Esensial langkah atau fase analisis kebutuhan ini adalah mengukur pengetahuan
dan kemampuan untuk menentukan pengetahuan dan kemampuan mana pada guru yang
harus dibina. Ini berarti dalam setiap merencanakan dan memprogram supervisi akademik
selalu diperlukan instrumen pengukuran.
Instrumen pengukuran ini,
baik pengetahuan maupun kemampuan, bila berupa tes-tes tertentu yang secara
valid dan reliabel bisa mengukur pengetahuan dan kemampuan guru dalam mengelola
proses pembelajaran. Khusus untuk mengukur kemampuan guru, karena lebih
berbentuk performansi atau perilaku (behavioral),
biasanya digunakan instrumen observasi yang mengamati unjuk kerja guru dalam mengelola
proses pembelajaran. Instrumen ini banyak diambil dari yang sudah ada, yang
sudah valid dan reliabel, maupun dikembangkan sendiri oleh supervisor. Apabila kepala
sekolah ingin mengembangkan sendiri instrumen observasi maka disarankan agar
merujuk kepada jenis-jenis kemampuan pembelajaran yang menang harus dimiliki
oleh guru. Setiap jenis kemampuan yang dikembangkan dalam instrumen observasi
harus disediakan skala pengukuran. Ada bermacam-macam skala pengukuran,
misalnya skala tigas, skala lima, dan skala tujuh. Apabila digunakan skala
tiga, maka bentuknya menjadi tidak mampu (1) cukup mampu (2) dan mampu (3)
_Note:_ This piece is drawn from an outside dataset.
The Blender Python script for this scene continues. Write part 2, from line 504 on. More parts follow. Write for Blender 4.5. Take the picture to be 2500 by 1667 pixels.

Apabila digunakan skala lima, maka bentuknya menjadi sangat kurang mampu (1)
kurang mampu (2) cukup mampu (3) mampu (4) dan sangat mampu (5). Nantinya
apabila telah digunakan, maka semakin kecil skor kemampuannya (kategori
kemampuannya) berarti semakin perlu dibina. Semakin rendah skornya berarti guru
semakin tidak mampu mengelola proses pembelajaran.
Departemen Pendidikan dan
Kebudayaan RI pernah mengembangkan satu instrumen pengukuran yang disebut
dengan Alat Penilaian Kemampuan Guru (APKG). APKG ini merupakan instrumen yang
kembangkan dan resmi digunakan untuk mengukur kemampuan guru yang bersifat generic essensial. Dikatakan generic karena kemampuan tersebut secara
umum harus dimiliki oleh setiap guru bidang studi apapun. Dikatakan essential
karena kemampuan tersebut merupakan kemampuan-kemampuan yang penting saja. Ini
tidak berarti bahwa kemampuan yang lain tidak perlu melainkan masih sangat
diperlukan hanya harus diukur melalui instrumen lainnya (Depdikbud, 1982).